-- Material to process start --
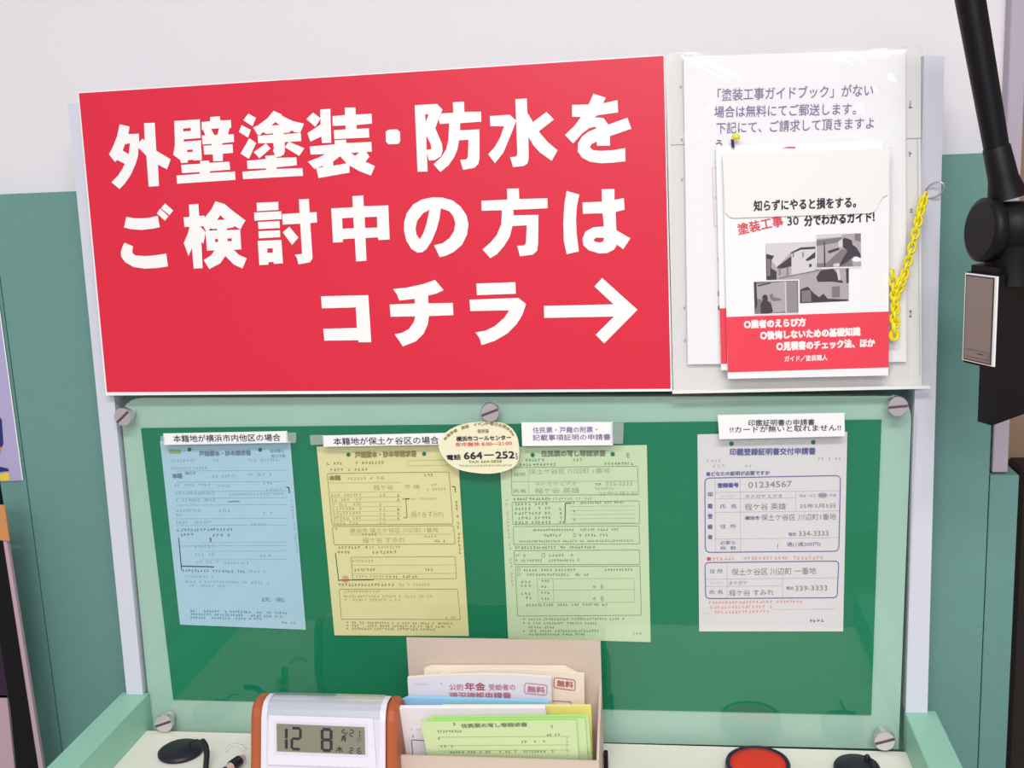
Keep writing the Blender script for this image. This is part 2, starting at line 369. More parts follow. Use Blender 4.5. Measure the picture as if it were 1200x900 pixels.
G(m, *D, [(790,73),(900,108),(876,158),(1003,130),(1007,238),(822,264),(800,285),(830,282),(880,288),(900,320),(815,374),(800,364),(750,378),(690,425),(612,512),(540,436),(620,360),(682,278),(604,276),(602,172),(750,168)])
G(m, *D, [(830,282),(880,288),(922,345),(1090,284),(1124,382),(936,446),(936,530),(822,532),(820,495),(775,515),(760,545),(790,570),(860,576),(960,570),(1070,552),(1072,668),(960,680),(860,685),(760,672),(690,635),(652,580),(655,510),(690,450),(750,405),(815,380),(806,340)])
E_ = (130, 230)
for q in ([(135,180),(200,192),(270,194),(340,188),(412,172),(430,272),(370,285),(270,296),(180,290),(115,275)], [(432,108),(505,175),(475,215),(404,152)], [(475,62),(547,125),(515,167),(440,105)], [(120,408),(195,440),(188,475),(190,500),(215,520),(300,526),(380,520),(486,504),(502,616),(400,632),(290,636),(200,622),(125,580),(90,530),(88,490),(100,445)],
          [(686,73),(768,67),(776,172),(822,170),(824,262),(782,266),(820,300),(832,325),(812,418),(795,400),(806,632),(728,636),(712,455),(682,525),(640,410),(675,330),(692,268),(646,270),(638,185),(690,180)]): G(m, *E_, q)
G(m, *E_, [(918,44),(1000,68),(1060,120),(1182,212),(1138,290),(1085,262),(1072,275),(1020,282),(1018,298),(1136,292),(1146,466),(1080,472),(1125,515),(1194,545),(1156,635),(1080,600),(1006,525),(960,590),(865,640),(815,560),(880,520),(912,475),(845,478),(830,302),(935,298),(930,284),(895,290),(878,282),(858,302),(832,300),(815,270),(818,195),(880,120)], [[(932,208),(962,166),(1002,206)],[(914,378),(940,374),(942,402),(916,402)],[(1024,372),(1062,369),(1062,394),(1026,396)]])
F_ = (290, 220)
for q in ([(80,132),(270,124),(273,195),(84,206)], [(58,218),(298,207),(301,276),(62,290)], [(92,302),(282,292),(286,354),(97,364)], [(96,382),(286,374),(288,434),(100,445)], [(368,342),(448,438),(392,502),(310,392)],
          [(452,102),(540,98),(546,218),(608,214),(612,304),(552,312),(572,620),(550,655),(448,674),(435,620),(416,588),(480,582),(464,316),(310,324),(304,232),(458,222)]): G(m, *F_, q)
G(m, *F_, [(90,468),(298,458),(312,665),(232,669),(230,652),(184,654),(186,676),(104,680)], [[(174,534),(222,532),(224,570),(176,573)]])
G(m, *F_, [(736,182),(926,172),(922,74),(1018,67),(1022,162),(1238,155),(1250,455),(1152,460),(1146,436),(1038,442),(1046,642),(954,648),(944,446),(838,452),(840,478),(752,482)], [[(832,268),(930,262),(936,355),(836,360)],[(1030,260),(1138,255),(1142,350),(1034,354)]])
H_ = (460, 215)
G(m, *H_, [(365,543),(440,525),(500,480),(540,420),(552,350),(535,290),(500,245),(425,218),(412,310),(385,410),(345,505),(300,575),(260,605),(220,608),(165,575),(120,500),(100,410),(102,340),(125,260),(180,185),(260,140),(350,122),(440,124),(530,150),(600,205),(650,280),(668,360),(655,450),(610,540),(540,600),(470,635),(415,648)], [[(325,232),(270,260),(215,330),(202,400),(212,450),(240,492),(270,440),(300,350)]])
G(m, *H_, [(780,152),(1008,142),(1006,46),(1110,44),(1114,136),(1361,130),(1363,218),(1062,232),(1064,280),(1282,276),(1280,522),(1272,590),(1235,625),(1120,640),(1095,548),(1155,545),(1172,525),(1180,368),(1055,374),(1030,470),(980,550),(920,620),(860,657),(790,580),(860,520),(915,455),(955,360),(962,236),(784,240)])
I_ = (610, 210)
G(m, *I_, [(405,103),(517,135),(495,240),(488,350),(494,480),(513,635),(405,660),(380,540),(376,380),(385,220)])
G(m, *I_, [(545,204),(715,198),(714,88),(826,86),(826,182),(908,165),(915,268),(836,288),(842,448),(966,520),(902,615),(848,575),(820,620),(760,650),(690,652),(600,625),(552,580),(545,520),(570,460),(640,422),(732,415),(722,300),(548,304)], [[(642,530),(665,514),(735,515),(728,545),(700,556),(655,550)]])
G(m, 370, 320, [(46,204),(462,194),(488,608),(376,608),(374,590),(76,594),(66,490),(362,482),(352,302),(54,310)])
G(m, 370, 320, [(680,140),(800,128),(950,95),(1048,60),(1125,150),(1060,180),(988,198),(990,266),(1205,262),(1210,370),(995,378),(985,450),(950,530),(880,600),(765,645),(730,590),(692,538),(760,525),(820,490),(862,430),(876,380),(658,384),(650,276),(872,268),(868,226),(735,242),(715,190)])
G(m, 520, 320, [(286,92),(630,80),(634,182),(292,194)]); G(m, 520, 320, [(226,234),(656,218),(724,272),(690,370),(640,450),(560,530),(450,595),(332,634),(318,580),(280,522),(370,505),(450,465),(530,395),(576,328),(234,334)])
m.build('lettering', sroot, label='white block lettering in three rows')
m = MB(); G(m, 620, 315, [(130,326),(742,312),(574,155),(642,80),(953,360),(660,656),(585,580),(745,420),(134,432)]); m.build('arrow', sroot, label='white arrow pointing right')
# ------------------------------------------------------------------ forms behind the glass
YF = -.0015
def dots(mb, pts, r=2.3, pl=YF):
    for x, y in pts: mb.disc(x, y, r, r, pl, felt)
m = MB(); m.slab([(187.5, 517), (340, 516), (358.5, 738), (211, 732)], YF, .0005, blue)
m.text('戸籍謄本・抄本請求書', 234, 534.5, 294, 533.5, 6, YF, inkbl, .25); m.text('横浜市', 198.5, 531.5, 212, 531.3, 4.5, YF, stampyg, .4)
dots(m, [(222, 526.8), (304.8, 527.2)])
m.text('証明書は', 317, 530.5, 333, 530.3, 4, YF, inkbl); m.text('窓口で発', 318, 536.5, 334.5, 536.3, 4, YF, inkbl)
for a in ((200, 541.5, 229, 541), (249, 541, 257, 541), (290, 541, 327, 540.5), (200, 550.5, 243, 549.8)): m.micro(*a, 3.2, YF, inkbf)
m.text('本籍', 202.5, 560.5, 213.5, 560.2, 5.5, YF, inkbl, .35); m.text('横浜市', 217, 556.5, 229.5, 556.2, 3.6, YF, inkbl)
for a in ((245, 560, 277, 559, ), (290, 558, 318, 557.5), (204, 570, 215, 570), (217, 570, 247, 569.5), (255, 571, 270, 571), (304, 568, 320, 567.5), (312, 576, 331, 575), (206, 580, 255, 579.5), (268, 581, 333, 580), (206, 588, 253, 587.5), (206, 600, 243, 599.5), (256, 600, 270, 600), (206, 605, 218, 605), (308, 603, 320, 602), (206, 614, 248, 613.5), (294, 616, 312, 616)): m.micro(*a, 3.2, YF, inkbf)
m.lines([(267.5, 588), (281, 587.5)], 1.2, YF, inkbl)
for y in (552, 565, 576, 584, 592, 608, 616, 640): m.line(206, y, 336, y - .8, .5, YF, inkbf)
m.lines([(335.5, 571), (338.3, 571), (339.3, 578)], 1.1, YF, ink); m.micro(207, 753 - 130, 277, 622, 3.4, YF, inkbl, .9); m.micro(211, 628.5, 227, 628.2, 3.6, YF, inkbl); m.micro(249, 629, 274, 628.5, 3.6, YF, inkbl)
m.lines([(209.3, 630), (212.7, 668)], 1.0, YF, ink); m.lines([(213, 663.5), (251, 664.3)], 1.2, YF, ink); m.lines([(246.5, 630), (247, 635)], 1.2, YF, ink)
for a in ((227, 642, 251, 641.5), (228, 651.5, 252, 651), (230, 660.5, 256, 660), (262, 661.5, 292, 661), (304, 653, 318, 652.5)): m.micro(*a, 3.2, YF, inkbf)
for q in (636, 646, 656): m.line(234, q, 337, q - .5, .4, YF, inkbf)
m.micro(213, 670.3, 288, 671.5, 3.2, YF, inkbl); m.micro(290, 671, 312, 671.5, 3, YF, inkbf)
for a in ((216, 677, 251, 677.5), (216, 683, 290, 684), (294, 684.5, 316, 684.8), (218, 688, 264, 688.5)): m.micro(*a, 3, YF, inkbf)
m.text('氏 名', 307, 705, 333, 705.5, 5, YF, inkbl)
for a in ((223, 717, 337, 720), (223, 721, 337, 724), (223, 725, 310, 727), (330, 731, 347, 731.3)): m.micro(*a, 2.8, YF, inkbl, .8)
for i in range(16): m.micro(340 + i * .45, 588 + i * 4, 343 + i * .45, 588 + i * 4, 3, YF, inkbf)
m.build('application_form', label='pale blue application form behind the glass, leftmost of the four', category='form', group='sample application forms behind the glass')

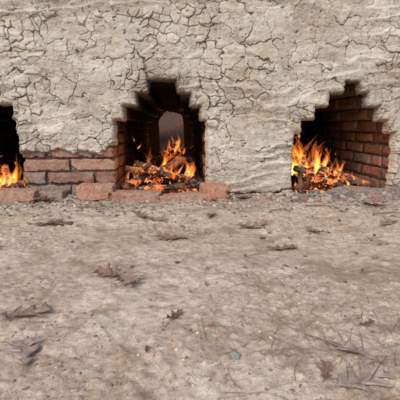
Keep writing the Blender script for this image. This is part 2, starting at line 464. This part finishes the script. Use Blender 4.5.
# ---------------------------------------------------------------- loose bricks
def loose(x,y,dim,rz,col,sink=.0,rx=0,ry=0):
    g,f=brick_geo(dim,TBf,r=.004,amp=.0030,fine=.0010)
    g=rot(g,0,rx+rng.normal(0,.02)); g=rot(g,1,ry+rng.normal(0,.015))
    n=rot(g,2,rz)
    a=Acc(); a.add(n,f,col,np.clip(.06+.25*np.clip(fbm(n[:,0]*12+x*9,n[:,1]*12+n[:,2]*15,3,160),0,1),0,1))
    o=a.make('red_brick',M_brick)
    o.location=(x,y,gh(x,y)+dim[2]/2-sink)
loose(-.455,-.075,(.15,.11,.060),.06,(.52,.285,.205),.004)
loose(-.275,-.115,(.205,.085,.05),-.02,(.43,.25,.185),.022)
loose(-.085,-.110,(.185,.085,.05),.03,(.44,.26,.195),.026)
loose(.055,-.100,(.112,.12,.062),.10,(.52,.255,.17),.004)
loose(-.80,-.085,(.20,.10,.055),.03,(.46,.27,.20),.006)
loose(-.655,-.05,(.13,.09,.05),-.1,(.33,.23,.19),.020)
loose(.96,-.20,(.2,.09,.05),.12,(.42,.24,.18),.012)
loose(.76,-.05,(.2,.09,.05),-.25,(.28,.235,.21),.022,.1,.08)
loose(.62,-.09,(.10,.07,.04),.5,(.27,.24,.22),.016,.12,-.1)
loose(.905,-.055,(.16,.08,.05),.9,(.28,.23,.2),.014,.1,.1)

# ---------------------------------------------------------------- gravel / rubble
def ico(sub):
    bm=bmesh.new(); bmesh.ops.create_icosphere(bm,subdivisions=sub,radius=1.); bm.verts.ensure_lookup_table()
    v=np.array([q.co[:] for q in bm.verts]); f=np.array([[w.index for w in q.verts] for q in bm.faces]); bm.free(); return v,f
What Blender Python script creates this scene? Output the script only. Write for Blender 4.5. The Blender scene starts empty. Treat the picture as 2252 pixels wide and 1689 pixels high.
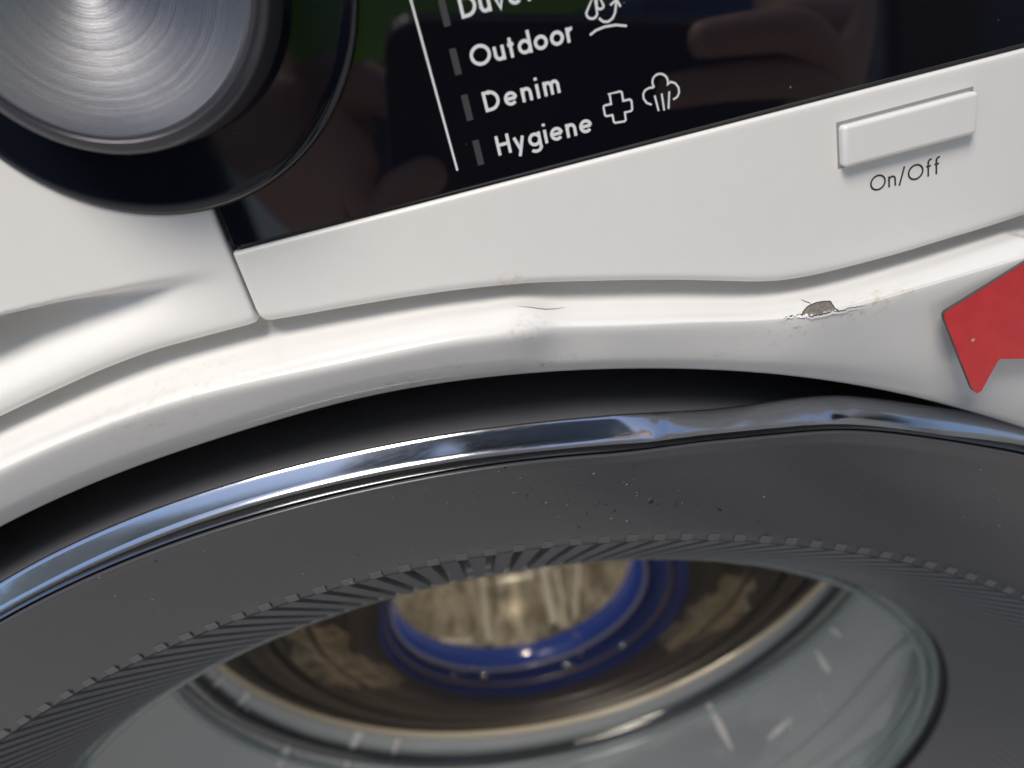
-- Material to process end --
== Exercise task ==
Write out the lines of the listing from the one that holds "script. Use Blender 4.5." to the very last line, both included, exactly as they appear and without any pictures.

== Solved problem ==
Keep writing the Blender script for this image. This is part 2, starting at line 464. This part finishes the script. Use Blender 4.5.
# ---------------------------------------------------------------- loose bricks
def loose(x,y,dim,rz,col,sink=.0,rx=0,ry=0):
    g,f=brick_geo(dim,TBf,r=.004,amp=.0030,fine=.0010)
    g=rot(g,0,rx+rng.normal(0,.02)); g=rot(g,1,ry+rng.normal(0,.015))
    n=rot(g,2,rz)
    a=Acc(); a.add(n,f,col,np.clip(.06+.25*np.clip(fbm(n[:,0]*12+x*9,n[:,1]*12+n[:,2]*15,3,160),0,1),0,1))
    o=a.make('red_brick',M_brick)
    o.location=(x,y,gh(x,y)+dim[2]/2-sink)
loose(-.455,-.075,(.15,.11,.060),.06,(.52,.285,.205),.004)
loose(-.275,-.115,(.205,.085,.05),-.02,(.43,.25,.185),.022)
loose(-.085,-.110,(.185,.085,.05),.03,(.44,.26,.195),.026)
loose(.055,-.100,(.112,.12,.062),.10,(.52,.255,.17),.004)
loose(-.80,-.085,(.20,.10,.055),.03,(.46,.27,.20),.006)
loose(-.655,-.05,(.13,.09,.05),-.1,(.33,.23,.19),.020)
loose(.96,-.20,(.2,.09,.05),.12,(.42,.24,.18),.012)
loose(.76,-.05,(.2,.09,.05),-.25,(.28,.235,.21),.022,.1,.08)
loose(.62,-.09,(.10,.07,.04),.5,(.27,.24,.22),.016,.12,-.1)
loose(.905,-.055,(.16,.08,.05),.9,(.28,.23,.2),.014,.1,.1)

# ---------------------------------------------------------------- gravel / rubble
def ico(sub):
    bm=bmesh.new(); bmesh.ops.create_icosphere(bm,subdivisions=sub,radius=1.); bm.verts.ensure_lookup_table()
    v=np.array([q.co[:] for q in bm.verts]); f=np.array([[w.index for w in q.verts] for q in bm.faces]); bm.free(); return v,f
What Blender Python script creates this scene? Output the script only. Write for Blender 4.5. The Blender scene starts empty. Treat the picture as 2252 pixels wide and 1689 pixels high.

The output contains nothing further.